COLLECTED DATA:
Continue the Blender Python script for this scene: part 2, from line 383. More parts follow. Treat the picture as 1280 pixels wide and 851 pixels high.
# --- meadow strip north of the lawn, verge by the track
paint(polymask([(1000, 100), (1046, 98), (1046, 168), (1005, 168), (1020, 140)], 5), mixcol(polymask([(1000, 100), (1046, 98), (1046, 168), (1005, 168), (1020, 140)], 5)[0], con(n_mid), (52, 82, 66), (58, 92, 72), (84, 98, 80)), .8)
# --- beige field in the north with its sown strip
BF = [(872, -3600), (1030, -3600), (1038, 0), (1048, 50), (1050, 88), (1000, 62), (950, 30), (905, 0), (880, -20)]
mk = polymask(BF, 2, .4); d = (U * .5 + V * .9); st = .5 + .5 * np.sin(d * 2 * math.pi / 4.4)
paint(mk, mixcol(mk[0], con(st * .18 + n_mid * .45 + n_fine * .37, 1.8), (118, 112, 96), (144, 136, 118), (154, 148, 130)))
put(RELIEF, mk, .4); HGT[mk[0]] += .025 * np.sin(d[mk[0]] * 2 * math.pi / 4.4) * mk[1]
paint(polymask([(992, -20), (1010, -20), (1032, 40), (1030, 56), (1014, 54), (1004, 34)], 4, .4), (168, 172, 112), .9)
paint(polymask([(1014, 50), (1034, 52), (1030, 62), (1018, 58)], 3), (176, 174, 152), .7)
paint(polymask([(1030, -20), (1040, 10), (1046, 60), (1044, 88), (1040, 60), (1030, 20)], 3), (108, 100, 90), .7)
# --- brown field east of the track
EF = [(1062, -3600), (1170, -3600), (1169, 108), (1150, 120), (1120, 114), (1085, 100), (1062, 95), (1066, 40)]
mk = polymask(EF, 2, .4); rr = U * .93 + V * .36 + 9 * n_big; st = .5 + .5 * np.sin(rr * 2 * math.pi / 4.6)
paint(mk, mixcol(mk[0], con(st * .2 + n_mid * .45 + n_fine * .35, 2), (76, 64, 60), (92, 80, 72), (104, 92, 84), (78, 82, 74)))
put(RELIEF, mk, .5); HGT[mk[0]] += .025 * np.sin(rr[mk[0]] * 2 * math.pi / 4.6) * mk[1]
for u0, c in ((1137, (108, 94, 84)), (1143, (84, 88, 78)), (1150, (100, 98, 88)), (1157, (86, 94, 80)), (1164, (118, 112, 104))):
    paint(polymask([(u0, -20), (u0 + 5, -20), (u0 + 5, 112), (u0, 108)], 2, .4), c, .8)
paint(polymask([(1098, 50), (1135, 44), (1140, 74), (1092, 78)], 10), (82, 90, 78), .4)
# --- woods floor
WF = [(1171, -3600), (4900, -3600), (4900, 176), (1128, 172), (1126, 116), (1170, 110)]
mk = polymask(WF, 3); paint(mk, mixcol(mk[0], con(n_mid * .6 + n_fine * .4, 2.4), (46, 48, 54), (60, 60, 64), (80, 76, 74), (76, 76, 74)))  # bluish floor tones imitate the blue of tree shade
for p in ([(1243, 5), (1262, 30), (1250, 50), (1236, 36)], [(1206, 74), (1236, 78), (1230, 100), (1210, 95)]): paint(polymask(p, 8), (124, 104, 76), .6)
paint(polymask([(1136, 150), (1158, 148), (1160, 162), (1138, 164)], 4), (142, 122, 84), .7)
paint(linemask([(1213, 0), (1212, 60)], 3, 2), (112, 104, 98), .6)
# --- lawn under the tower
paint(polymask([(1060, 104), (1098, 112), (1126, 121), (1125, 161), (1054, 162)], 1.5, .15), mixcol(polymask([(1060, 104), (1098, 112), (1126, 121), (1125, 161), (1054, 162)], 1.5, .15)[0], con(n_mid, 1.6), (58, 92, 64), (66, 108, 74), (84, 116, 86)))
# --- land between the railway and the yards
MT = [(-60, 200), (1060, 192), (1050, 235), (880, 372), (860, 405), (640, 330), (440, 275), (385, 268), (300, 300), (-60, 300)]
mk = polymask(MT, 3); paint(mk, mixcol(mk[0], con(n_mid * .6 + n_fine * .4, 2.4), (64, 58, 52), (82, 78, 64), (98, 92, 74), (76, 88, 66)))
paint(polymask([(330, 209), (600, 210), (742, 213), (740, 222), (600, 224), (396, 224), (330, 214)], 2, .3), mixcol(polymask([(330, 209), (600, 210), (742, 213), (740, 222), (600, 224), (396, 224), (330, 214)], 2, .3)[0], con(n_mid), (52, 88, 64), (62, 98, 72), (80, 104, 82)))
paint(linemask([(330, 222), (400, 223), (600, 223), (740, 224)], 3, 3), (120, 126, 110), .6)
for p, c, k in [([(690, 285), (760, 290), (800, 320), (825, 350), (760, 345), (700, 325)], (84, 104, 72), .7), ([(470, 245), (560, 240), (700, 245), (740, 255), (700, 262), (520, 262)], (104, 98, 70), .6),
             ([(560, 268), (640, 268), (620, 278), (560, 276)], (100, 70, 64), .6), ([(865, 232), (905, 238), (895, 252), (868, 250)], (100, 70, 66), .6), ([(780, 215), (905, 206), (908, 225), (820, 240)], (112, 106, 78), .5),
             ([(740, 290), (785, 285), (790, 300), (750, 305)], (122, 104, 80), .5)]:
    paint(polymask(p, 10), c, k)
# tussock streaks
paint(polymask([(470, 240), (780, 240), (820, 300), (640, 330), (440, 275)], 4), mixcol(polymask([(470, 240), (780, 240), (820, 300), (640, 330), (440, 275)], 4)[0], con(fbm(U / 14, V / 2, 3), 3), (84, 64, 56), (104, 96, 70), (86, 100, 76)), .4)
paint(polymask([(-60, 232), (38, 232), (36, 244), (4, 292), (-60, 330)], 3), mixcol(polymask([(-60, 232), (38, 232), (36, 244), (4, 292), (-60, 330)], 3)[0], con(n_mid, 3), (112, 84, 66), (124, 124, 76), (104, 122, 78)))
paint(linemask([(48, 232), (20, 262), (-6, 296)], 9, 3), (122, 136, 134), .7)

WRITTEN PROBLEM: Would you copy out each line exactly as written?

FULL OUTPUT:
Continue the Blender Python script for this scene: part 2, from line 383. More parts follow. Treat the picture as 1280 pixels wide and 851 pixels high.
# --- meadow strip north of the lawn, verge by the track
paint(polymask([(1000, 100), (1046, 98), (1046, 168), (1005, 168), (1020, 140)], 5), mixcol(polymask([(1000, 100), (1046, 98), (1046, 168), (1005, 168), (1020, 140)], 5)[0], con(n_mid), (52, 82, 66), (58, 92, 72), (84, 98, 80)), .8)
# --- beige field in the north with its sown strip
BF = [(872, -3600), (1030, -3600), (1038, 0), (1048, 50), (1050, 88), (1000, 62), (950, 30), (905, 0), (880, -20)]
mk = polymask(BF, 2, .4); d = (U * .5 + V * .9); st = .5 + .5 * np.sin(d * 2 * math.pi / 4.4)
paint(mk, mixcol(mk[0], con(st * .18 + n_mid * .45 + n_fine * .37, 1.8), (118, 112, 96), (144, 136, 118), (154, 148, 130)))
put(RELIEF, mk, .4); HGT[mk[0]] += .025 * np.sin(d[mk[0]] * 2 * math.pi / 4.4) * mk[1]
paint(polymask([(992, -20), (1010, -20), (1032, 40), (1030, 56), (1014, 54), (1004, 34)], 4, .4), (168, 172, 112), .9)
paint(polymask([(1014, 50), (1034, 52), (1030, 62), (1018, 58)], 3), (176, 174, 152), .7)
paint(polymask([(1030, -20), (1040, 10), (1046, 60), (1044, 88), (1040, 60), (1030, 20)], 3), (108, 100, 90), .7)
# --- brown field east of the track
EF = [(1062, -3600), (1170, -3600), (1169, 108), (1150, 120), (1120, 114), (1085, 100), (1062, 95), (1066, 40)]
mk = polymask(EF, 2, .4); rr = U * .93 + V * .36 + 9 * n_big; st = .5 + .5 * np.sin(rr * 2 * math.pi / 4.6)
paint(mk, mixcol(mk[0], con(st * .2 + n_mid * .45 + n_fine * .35, 2), (76, 64, 60), (92, 80, 72), (104, 92, 84), (78, 82, 74)))
put(RELIEF, mk, .5); HGT[mk[0]] += .025 * np.sin(rr[mk[0]] * 2 * math.pi / 4.6) * mk[1]
for u0, c in ((1137, (108, 94, 84)), (1143, (84, 88, 78)), (1150, (100, 98, 88)), (1157, (86, 94, 80)), (1164, (118, 112, 104))):
    paint(polymask([(u0, -20), (u0 + 5, -20), (u0 + 5, 112), (u0, 108)], 2, .4), c, .8)
paint(polymask([(1098, 50), (1135, 44), (1140, 74), (1092, 78)], 10), (82, 90, 78), .4)
# --- woods floor
WF = [(1171, -3600), (4900, -3600), (4900, 176), (1128, 172), (1126, 116), (1170, 110)]
mk = polymask(WF, 3); paint(mk, mixcol(mk[0], con(n_mid * .6 + n_fine * .4, 2.4), (46, 48, 54), (60, 60, 64), (80, 76, 74), (76, 76, 74)))  # bluish floor tones imitate the blue of tree shade
for p in ([(1243, 5), (1262, 30), (1250, 50), (1236, 36)], [(1206, 74), (1236, 78), (1230, 100), (1210, 95)]): paint(polymask(p, 8), (124, 104, 76), .6)
paint(polymask([(1136, 150), (1158, 148), (1160, 162), (1138, 164)], 4), (142, 122, 84), .7)
paint(linemask([(1213, 0), (1212, 60)], 3, 2), (112, 104, 98), .6)
# --- lawn under the tower
paint(polymask([(1060, 104), (1098, 112), (1126, 121), (1125, 161), (1054, 162)], 1.5, .15), mixcol(polymask([(1060, 104), (1098, 112), (1126, 121), (1125, 161), (1054, 162)], 1.5, .15)[0], con(n_mid, 1.6), (58, 92, 64), (66, 108, 74), (84, 116, 86)))
# --- land between the railway and the yards
MT = [(-60, 200), (1060, 192), (1050, 235), (880, 372), (860, 405), (640, 330), (440, 275), (385, 268), (300, 300), (-60, 300)]
mk = polymask(MT, 3); paint(mk, mixcol(mk[0], con(n_mid * .6 + n_fine * .4, 2.4), (64, 58, 52), (82, 78, 64), (98, 92, 74), (76, 88, 66)))
paint(polymask([(330, 209), (600, 210), (742, 213), (740, 222), (600, 224), (396, 224), (330, 214)], 2, .3), mixcol(polymask([(330, 209), (600, 210), (742, 213), (740, 222), (600, 224), (396, 224), (330, 214)], 2, .3)[0], con(n_mid), (52, 88, 64), (62, 98, 72), (80, 104, 82)))
paint(linemask([(330, 222), (400, 223), (600, 223), (740, 224)], 3, 3), (120, 126, 110), .6)
for p, c, k in [([(690, 285), (760, 290), (800, 320), (825, 350), (760, 345), (700, 325)], (84, 104, 72), .7), ([(470, 245), (560, 240), (700, 245), (740, 255), (700, 262), (520, 262)], (104, 98, 70), .6),
             ([(560, 268), (640, 268), (620, 278), (560, 276)], (100, 70, 64), .6), ([(865, 232), (905, 238), (895, 252), (868, 250)], (100, 70, 66), .6), ([(780, 215), (905, 206), (908, 225), (820, 240)], (112, 106, 78), .5),
             ([(740, 290), (785, 285), (790, 300), (750, 305)], (122, 104, 80), .5)]:
    paint(polymask(p, 10), c, k)
# tussock streaks
paint(polymask([(470, 240), (780, 240), (820, 300), (640, 330), (440, 275)], 4), mixcol(polymask([(470, 240), (780, 240), (820, 300), (640, 330), (440, 275)], 4)[0], con(fbm(U / 14, V / 2, 3), 3), (84, 64, 56), (104, 96, 70), (86, 100, 76)), .4)
paint(polymask([(-60, 232), (38, 232), (36, 244), (4, 292), (-60, 330)], 3), mixcol(polymask([(-60, 232), (38, 232), (36, 244), (4, 292), (-60, 330)], 3)[0], con(n_mid, 3), (112, 84, 66), (124, 124, 76), (104, 122, 78)))
paint(linemask([(48, 232), (20, 262), (-6, 296)], 9, 3), (122, 136, 134), .7)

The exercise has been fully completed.